Nietzsche reste dans ces textes majeurs chamane conteur et poète, bien avant même d’être philosophe. Et ce, même s’il fut réduit à cette “fonction” tant est oublié parfois que ses écrits majeurs échappent à la simple spéculation et restent les sommets de la grande littérature. Ils sont réunis ici dans une traduction nouvelle.
L’auteur y annonçait par son langage parfois ironique, toujours obsessionnel et sarcastique, une pensée philosophique qui relie la pensée matérielle et la pensée mystique. Ses “récits” — et en particulcier Zarathoustra — devinrent au fil du temps une grande narration ininterrompue mais saccadée. Chaque moment ou fragment scrute “l’horizon homérique” (Faye) dans une des oeuvres les plus sidérantes qui soit.
L’auteur regarde le monde, voit les choses qui s’éteignent et tente de retarder leur nuit comme celle de l’homme. La poésie y débaroule intensément, pour prouver que la rime du monde bat “d’un côté à l’autre, d’une côte vers l’autre”. Et Nietzsche montre les faces et les envers dans les jeux de l’histoire et d’une forme de cosmos.

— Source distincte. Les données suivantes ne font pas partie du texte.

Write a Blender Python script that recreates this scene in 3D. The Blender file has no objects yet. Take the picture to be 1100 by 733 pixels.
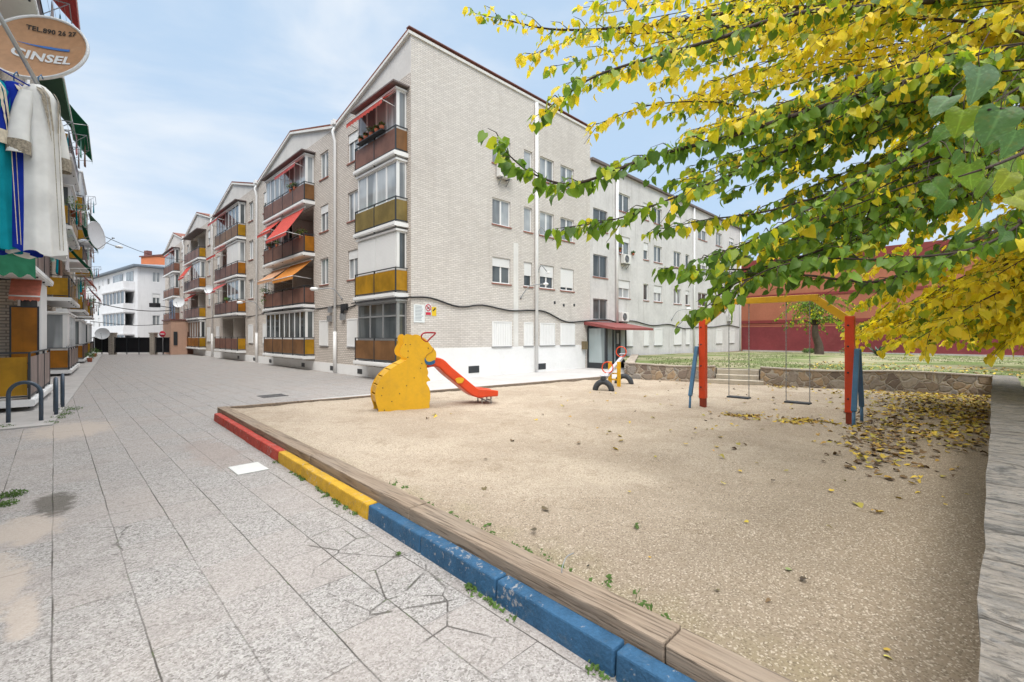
import bpy, math, random
import numpy as np
from mathutils import Vector, Matrix
random.seed(7)
SC = bpy.context.scene
COL = SC.collection
R = math.radians
rnd = random.random
def ru(a, b): return a + (b - a) * rnd()

# ------------------------------------------------------------------ camera model (real metres)
CH, HV, FP = 1.8, 361.0, 492.0
K = FP * math.sqrt(2)
def P(u, v, s):
    """a point seen at (u,v) of the photograph standing s = X+Y metres out"""
    t = (u - 550) / FP
    return Vector((s * (1 + t) / 2, s * (1 - t) / 2, CH - (v - HV) * s / K))
def G(u, v, z=0.0):
    s = (CH - z) * K / (v - HV)
    p = P(u, v, s); p.z = z
    return p

# ------------------------------------------------------------------ helpers
def tag(o, label=None, cat=None, group=None, kind=None):
    if label: o['label'] = label
    if cat: o['category'] = cat
    if group: o['group'] = group
    if kind: o['kind'] = kind
    return o
def thing(name, label, cat, loc=(0, 0, 0), rz=0.0, group=None):
    o = bpy.data.objects.new(name, None); COL.objects.link(o)
    o.empty_display_size = 0.2
    o.location = loc; o.rotation_euler = (0, 0, rz)
    return tag(o, label, cat, group)
def copy_tree(o, parent=None):
    c = o.copy(); COL.objects.link(c)
    if parent is not None:
        c.parent = parent
    for ch in list(o.children):
        copy_tree(ch, c)
    return c

class Frame:
    def __init__(s, O, a, n):
        s.O = Vector(O); s.a = Vector(a).normalized(); s.n = Vector(n).normalized()
    def pt(s, l, n, z): return s.O + s.a * l + s.n * n + Vector((0, 0, z))

class MB:
    def __init__(s): s.v = []; s.f = []; s.sm = []
    def add(s, vs, fs, smooth=False):
        b = len(s.v); s.v += [tuple(x) for x in vs]
        for f in fs: s.f.append([b + i for i in f]); s.sm.append(smooth)
    def poly(s, pts): s.add(pts, [list(range(len(pts)))])
    def hexa(s, p):      # 8 points: bottom 4 then top 4
        s.add(p, [(0, 3, 2, 1), (4, 5, 6, 7), (0, 1, 5, 4), (1, 2, 6, 5), (2, 3, 7, 6), (3, 0, 4, 7)])
    def box(s, x0, x1, y0, y1, z0, z1):
        s.hexa([(x0, y0, z0), (x1, y0, z0), (x1, y1, z0), (x0, y1, z0), (x0, y0, z1), (x1, y0, z1), (x1, y1, z1), (x0, y1, z1)])
    def fb(s, fr, l0, l1, n0, n1, z0, z1):
        s.hexa([fr.pt(l0, n0, z0), fr.pt(l1, n0, z0), fr.pt(l1, n1, z0), fr.pt(l0, n1, z0),
                fr.pt(l0, n0, z1), fr.pt(l1, n0, z1), fr.pt(l1, n1, z1), fr.pt(l0, n1, z1)])
    def bar(s, p, q, w, h, up=(0, 0, 1)):
        p = Vector(p); q = Vector(q); d = (q - p).normalized(); up = Vector(up)
        if abs(d.dot(up)) > 0.98: up = Vector((1, 0, 0))
        sx = d.cross(up).normalized() * (w / 2); sy = sx.cross(d).normalized() * (h / 2)
        s.hexa([p - sx - sy, p + sx - sy, q + sx - sy, q - sx - sy, p - sx + sy, p + sx + sy, q + sx + sy, q - sx + sy])
    def tube(s, pts, r, n=8, cap=True, smooth=True):
        pts = [Vector(p) for p in pts]
        rs = r if isinstance(r, (list, tuple)) else [r] * len(pts)
        b = len(s.v); prev = None
        for i, p in enumerate(pts):
            d = (pts[min(i + 1, len(pts) - 1)] - pts[max(i - 1, 0)])
            d = d.normalized() if d.length > 1e-9 else Vector((0, 0, 1))
            if prev is None:
                x = d.orthogonal().normalized()
            else:
                x = prev - d * prev.dot(d)
                x = x.normalized() if x.length > 1e-6 else d.orthogonal().normalized()
            prev = x; y = d.cross(x)
            for k in range(n):
                a = 2 * math.pi * k / n
                s.v.append(tuple(p + (x * math.cos(a) + y * math.sin(a)) * rs[i]))
        for i in range(len(pts) - 1):
            for k in range(n):
                s.f.append([b + i * n + k, b + i * n + (k + 1) % n, b + (i + 1) * n + (k + 1) % n, b + (i + 1) * n + k]); s.sm.append(smooth)
        if cap:
            s.f.append([b + k for k in range(n)][::-1]); s.sm.append(False)
            e = b + (len(pts) - 1) * n
            s.f.append([e + k for k in range(n)]); s.sm.append(False)
    def lathe(s, c, axis, prof, n=24, cap=False):
        """prof = [(radius, height along axis)]"""
        c = Vector(c); ax = Vector(axis).normalized(); x = ax.orthogonal().normalized(); y = ax.cross(x)
        b = len(s.v)
        for r, h in prof:
            for k in range(n):
                a = 2 * math.pi * k / n
                s.v.append(tuple(c + ax * h + (x * math.cos(a) + y * math.sin(a)) * r))
        for i in range(len(prof) - 1):
            for k in range(n):
                s.f.append([b + i * n + k, b + i * n + (k + 1) % n, b + (i + 1) * n + (k + 1) % n, b + (i + 1) * n + k]); s.sm.append(True)
    def extr(s, outline, fn, t0, t1):
        """outline 2D, fn(x,y,t)->3D, extruded from t0 to t1"""
        n = len(outline)
        vs = [fn(x, y, t0) for x, y in outline] + [fn(x, y, t1) for x, y in outline]
        fs = [list(range(n))[::-1], list(range(n, 2 * n))] + [(i, (i + 1) % n, n + (i + 1) % n, n + i) for i in range(n)]
        s.add(vs, fs)
    def build(s, name, mat, parent=None, world=True, bevel=0.0, label=None, cat=None, group=None, kind=None, base=None):
        vs = [Vector(v) for v in s.v]
        if parent is not None:
            root = parent
            while root.parent: root = root.parent
            if world:
                inv = Matrix.Translation(root.location) @ Matrix.Rotation(root.rotation_euler.z, 4, 'Z')
                inv = inv.inverted()
                vs = [inv @ v for v in vs]
            loc = Vector((0, 0, 0))
        else:
            if base is None:
                loc = Vector((sum(v.x for v in vs) / len(vs), sum(v.y for v in vs) / len(vs), min(v.z for v in vs)))
            else: loc = Vector(base)
            vs = [v - loc for v in vs]
        me = bpy.data.meshes.new(name)
        me.from_pydata([tuple(v) for v in vs], [], s.f)
        me.polygons.foreach_set('use_smooth', s.sm)
        uv = me.uv_layers.new(name='UVMap')
        off = loc if parent is None else Vector((0, 0, 0))
        data = np.zeros((len(me.loops), 2))
        me.update()
        for p in me.polygons:
            nx, ny, nz = abs(p.normal.x), abs(p.normal.y), abs(p.normal.z)
            for li in p.loop_indices:
                v = s.v[me.loops[li].vertex_index]
                if nz >= nx and nz >= ny: data[li] = (v[0], v[1])
                elif nx >= ny: data[li] = (v[1], v[2])
                else: data[li] = (v[0], v[2])
        uv.data.foreach_set('uv', data.ravel())
        me.materials.append(mat)
        o = bpy.data.objects.new(name, me); COL.objects.link(o)
        if parent is not None: o.parent = parent
        o.location = loc
        if bevel:
            m = o.modifiers.new('bevel', 'BEVEL'); m.width = bevel; m.segments = 2; m.limit_method = 'ANGLE'; m.angle_limit = R(40)
        return tag(o, label, cat, group, kind)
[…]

Le tout dans l’éclat d’une parole poétique tentée vers l’éternel retour, vers cette heure immobile et fugitive qu’il nomme “midi et éternité”.
jean-paul gavard-perret
Friedrich Nietzsche, Œuvres, tome III : Ainsi parlait Zarathoustra et autres récits”, édition publiée sous la direction de Marc de Launay avec la collaboration de Dorian Astor, Gallimard, ollection Bibliothèque de la Pléiade, 2023, 1344 p. — 76,00 €.